═══ Source excerpt

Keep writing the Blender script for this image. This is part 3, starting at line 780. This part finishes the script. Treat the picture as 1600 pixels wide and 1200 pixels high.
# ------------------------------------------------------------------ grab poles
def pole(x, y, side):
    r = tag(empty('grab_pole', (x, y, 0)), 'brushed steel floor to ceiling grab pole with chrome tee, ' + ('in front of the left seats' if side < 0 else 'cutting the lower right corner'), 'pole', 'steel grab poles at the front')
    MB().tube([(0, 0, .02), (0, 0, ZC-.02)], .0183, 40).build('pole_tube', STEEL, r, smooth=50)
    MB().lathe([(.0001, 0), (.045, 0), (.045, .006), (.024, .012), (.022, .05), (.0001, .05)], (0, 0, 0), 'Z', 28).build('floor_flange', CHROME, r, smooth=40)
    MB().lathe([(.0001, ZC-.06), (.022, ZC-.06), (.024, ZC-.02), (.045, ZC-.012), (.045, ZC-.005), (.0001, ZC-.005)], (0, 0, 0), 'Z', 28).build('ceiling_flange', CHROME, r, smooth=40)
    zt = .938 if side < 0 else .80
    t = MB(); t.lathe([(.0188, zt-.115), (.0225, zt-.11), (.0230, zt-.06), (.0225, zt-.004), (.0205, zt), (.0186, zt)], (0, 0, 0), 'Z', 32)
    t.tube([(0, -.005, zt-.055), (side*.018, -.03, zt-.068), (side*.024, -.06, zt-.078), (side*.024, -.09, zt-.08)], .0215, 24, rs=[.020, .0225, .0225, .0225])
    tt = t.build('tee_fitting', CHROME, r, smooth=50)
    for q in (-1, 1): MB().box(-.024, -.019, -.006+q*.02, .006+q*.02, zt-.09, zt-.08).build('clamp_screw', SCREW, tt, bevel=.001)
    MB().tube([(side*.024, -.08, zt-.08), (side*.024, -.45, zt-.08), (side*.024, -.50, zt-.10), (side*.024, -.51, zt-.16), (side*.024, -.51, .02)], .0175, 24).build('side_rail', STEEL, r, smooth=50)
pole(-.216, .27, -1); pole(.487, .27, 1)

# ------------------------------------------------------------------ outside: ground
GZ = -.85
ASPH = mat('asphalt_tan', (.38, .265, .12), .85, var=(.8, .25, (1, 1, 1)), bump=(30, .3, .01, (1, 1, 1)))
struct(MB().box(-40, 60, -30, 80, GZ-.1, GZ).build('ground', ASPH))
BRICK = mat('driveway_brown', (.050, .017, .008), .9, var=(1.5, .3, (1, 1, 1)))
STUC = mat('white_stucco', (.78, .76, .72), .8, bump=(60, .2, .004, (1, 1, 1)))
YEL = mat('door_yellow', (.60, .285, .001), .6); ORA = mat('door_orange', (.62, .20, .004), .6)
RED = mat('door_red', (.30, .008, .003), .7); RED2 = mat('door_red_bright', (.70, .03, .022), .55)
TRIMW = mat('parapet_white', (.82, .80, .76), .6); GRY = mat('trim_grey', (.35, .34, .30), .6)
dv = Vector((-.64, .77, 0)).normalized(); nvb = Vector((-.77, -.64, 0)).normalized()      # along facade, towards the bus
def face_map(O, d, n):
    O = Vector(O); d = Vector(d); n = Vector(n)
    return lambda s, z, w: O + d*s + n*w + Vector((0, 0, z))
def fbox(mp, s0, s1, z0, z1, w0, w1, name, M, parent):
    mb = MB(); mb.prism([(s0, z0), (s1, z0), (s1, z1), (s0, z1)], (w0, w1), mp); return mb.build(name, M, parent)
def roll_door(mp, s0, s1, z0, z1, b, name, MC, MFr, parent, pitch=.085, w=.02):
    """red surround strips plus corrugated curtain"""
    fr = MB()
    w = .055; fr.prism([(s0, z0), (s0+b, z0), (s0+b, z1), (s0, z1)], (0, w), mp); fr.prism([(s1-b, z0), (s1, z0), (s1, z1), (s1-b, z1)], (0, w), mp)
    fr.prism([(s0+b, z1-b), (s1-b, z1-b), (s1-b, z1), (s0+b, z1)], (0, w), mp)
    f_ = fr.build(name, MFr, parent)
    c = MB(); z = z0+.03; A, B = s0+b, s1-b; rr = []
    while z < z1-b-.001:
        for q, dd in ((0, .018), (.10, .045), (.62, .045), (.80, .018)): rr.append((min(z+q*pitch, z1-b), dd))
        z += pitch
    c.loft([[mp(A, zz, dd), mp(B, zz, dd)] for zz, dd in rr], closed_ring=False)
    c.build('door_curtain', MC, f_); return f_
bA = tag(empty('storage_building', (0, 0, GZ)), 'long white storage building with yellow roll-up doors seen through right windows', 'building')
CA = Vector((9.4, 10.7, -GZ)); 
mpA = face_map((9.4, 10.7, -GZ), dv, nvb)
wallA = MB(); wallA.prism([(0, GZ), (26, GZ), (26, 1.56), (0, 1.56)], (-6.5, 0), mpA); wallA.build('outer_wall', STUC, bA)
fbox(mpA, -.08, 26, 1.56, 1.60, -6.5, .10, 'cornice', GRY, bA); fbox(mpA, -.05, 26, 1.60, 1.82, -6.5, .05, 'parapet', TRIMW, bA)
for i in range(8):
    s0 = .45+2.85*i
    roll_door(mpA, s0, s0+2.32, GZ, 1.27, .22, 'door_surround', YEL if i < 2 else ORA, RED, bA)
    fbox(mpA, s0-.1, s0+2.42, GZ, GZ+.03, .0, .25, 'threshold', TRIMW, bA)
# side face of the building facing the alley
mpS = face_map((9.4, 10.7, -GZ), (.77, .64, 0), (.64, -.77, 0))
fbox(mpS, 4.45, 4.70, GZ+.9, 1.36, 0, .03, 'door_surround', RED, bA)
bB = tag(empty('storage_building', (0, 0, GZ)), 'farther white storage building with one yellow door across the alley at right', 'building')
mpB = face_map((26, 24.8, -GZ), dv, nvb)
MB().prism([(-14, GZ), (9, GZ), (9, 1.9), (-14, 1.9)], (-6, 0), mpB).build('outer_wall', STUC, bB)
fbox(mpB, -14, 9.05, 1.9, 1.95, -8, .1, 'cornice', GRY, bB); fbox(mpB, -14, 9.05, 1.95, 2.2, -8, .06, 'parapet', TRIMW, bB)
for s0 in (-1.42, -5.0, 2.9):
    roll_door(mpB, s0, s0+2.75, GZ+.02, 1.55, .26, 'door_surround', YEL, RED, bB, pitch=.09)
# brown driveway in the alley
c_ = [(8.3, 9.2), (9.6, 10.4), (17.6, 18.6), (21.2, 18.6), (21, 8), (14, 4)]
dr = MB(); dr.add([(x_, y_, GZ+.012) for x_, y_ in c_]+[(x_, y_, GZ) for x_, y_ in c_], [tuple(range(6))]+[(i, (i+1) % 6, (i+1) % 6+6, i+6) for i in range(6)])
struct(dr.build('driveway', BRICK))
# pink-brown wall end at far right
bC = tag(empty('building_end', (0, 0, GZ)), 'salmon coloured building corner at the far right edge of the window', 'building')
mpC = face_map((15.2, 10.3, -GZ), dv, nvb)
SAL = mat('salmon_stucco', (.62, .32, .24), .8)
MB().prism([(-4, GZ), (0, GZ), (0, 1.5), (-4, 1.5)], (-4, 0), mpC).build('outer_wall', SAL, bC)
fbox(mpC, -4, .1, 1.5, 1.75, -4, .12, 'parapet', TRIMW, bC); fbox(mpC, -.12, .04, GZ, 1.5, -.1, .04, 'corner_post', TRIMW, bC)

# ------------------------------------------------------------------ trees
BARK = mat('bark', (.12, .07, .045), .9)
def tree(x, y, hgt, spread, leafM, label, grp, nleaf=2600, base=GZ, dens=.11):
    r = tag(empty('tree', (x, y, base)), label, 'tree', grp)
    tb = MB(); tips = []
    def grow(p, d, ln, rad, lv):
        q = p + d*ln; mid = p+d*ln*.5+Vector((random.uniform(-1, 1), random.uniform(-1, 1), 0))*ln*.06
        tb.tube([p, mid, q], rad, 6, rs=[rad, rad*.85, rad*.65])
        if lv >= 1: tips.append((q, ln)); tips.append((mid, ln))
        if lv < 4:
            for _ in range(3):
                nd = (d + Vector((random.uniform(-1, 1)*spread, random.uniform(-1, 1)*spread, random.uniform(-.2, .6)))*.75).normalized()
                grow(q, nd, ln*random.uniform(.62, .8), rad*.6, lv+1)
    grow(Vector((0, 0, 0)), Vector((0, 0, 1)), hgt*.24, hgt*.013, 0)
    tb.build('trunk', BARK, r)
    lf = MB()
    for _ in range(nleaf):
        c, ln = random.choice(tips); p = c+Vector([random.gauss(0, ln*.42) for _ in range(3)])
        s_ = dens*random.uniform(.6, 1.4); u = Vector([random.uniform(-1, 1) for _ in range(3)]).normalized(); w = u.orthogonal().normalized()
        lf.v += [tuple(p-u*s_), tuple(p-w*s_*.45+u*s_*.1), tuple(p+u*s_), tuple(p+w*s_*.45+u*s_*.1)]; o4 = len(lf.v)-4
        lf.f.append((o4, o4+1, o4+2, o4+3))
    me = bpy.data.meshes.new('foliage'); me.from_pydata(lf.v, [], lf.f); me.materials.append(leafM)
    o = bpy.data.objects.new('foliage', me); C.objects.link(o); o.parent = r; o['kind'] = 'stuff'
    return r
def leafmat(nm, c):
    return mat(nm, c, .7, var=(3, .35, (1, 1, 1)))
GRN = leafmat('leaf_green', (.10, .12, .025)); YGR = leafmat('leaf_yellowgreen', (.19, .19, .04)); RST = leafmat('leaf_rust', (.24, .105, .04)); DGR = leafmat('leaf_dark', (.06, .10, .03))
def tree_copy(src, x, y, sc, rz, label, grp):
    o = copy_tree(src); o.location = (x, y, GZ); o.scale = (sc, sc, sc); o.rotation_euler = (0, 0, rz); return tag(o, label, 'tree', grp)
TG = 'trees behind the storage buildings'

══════

**Goal of the exercise:**
Print, unaltered, every line from the beginning of the material down to the line with "pole(-.216, .27, -1); pole(.487, .27, 1)".

**Finished task:**
Keep writing the Blender script for this image. This is part 3, starting at line 780. This part finishes the script. Treat the picture as 1600 pixels wide and 1200 pixels high.
# ------------------------------------------------------------------ grab poles
def pole(x, y, side):
    r = tag(empty('grab_pole', (x, y, 0)), 'brushed steel floor to ceiling grab pole with chrome tee, ' + ('in front of the left seats' if side < 0 else 'cutting the lower right corner'), 'pole', 'steel grab poles at the front')
    MB().tube([(0, 0, .02), (0, 0, ZC-.02)], .0183, 40).build('pole_tube', STEEL, r, smooth=50)
    MB().lathe([(.0001, 0), (.045, 0), (.045, .006), (.024, .012), (.022, .05), (.0001, .05)], (0, 0, 0), 'Z', 28).build('floor_flange', CHROME, r, smooth=40)
    MB().lathe([(.0001, ZC-.06), (.022, ZC-.06), (.024, ZC-.02), (.045, ZC-.012), (.045, ZC-.005), (.0001, ZC-.005)], (0, 0, 0), 'Z', 28).build('ceiling_flange', CHROME, r, smooth=40)
    zt = .938 if side < 0 else .80
    t = MB(); t.lathe([(.0188, zt-.115), (.0225, zt-.11), (.0230, zt-.06), (.0225, zt-.004), (.0205, zt), (.0186, zt)], (0, 0, 0), 'Z', 32)
    t.tube([(0, -.005, zt-.055), (side*.018, -.03, zt-.068), (side*.024, -.06, zt-.078), (side*.024, -.09, zt-.08)], .0215, 24, rs=[.020, .0225, .0225, .0225])
    tt = t.build('tee_fitting', CHROME, r, smooth=50)
    for q in (-1, 1): MB().box(-.024, -.019, -.006+q*.02, .006+q*.02, zt-.09, zt-.08).build('clamp_screw', SCREW, tt, bevel=.001)
    MB().tube([(side*.024, -.08, zt-.08), (side*.024, -.45, zt-.08), (side*.024, -.50, zt-.10), (side*.024, -.51, zt-.16), (side*.024, -.51, .02)], .0175, 24).build('side_rail', STEEL, r, smooth=50)
pole(-.216, .27, -1); pole(.487, .27, 1)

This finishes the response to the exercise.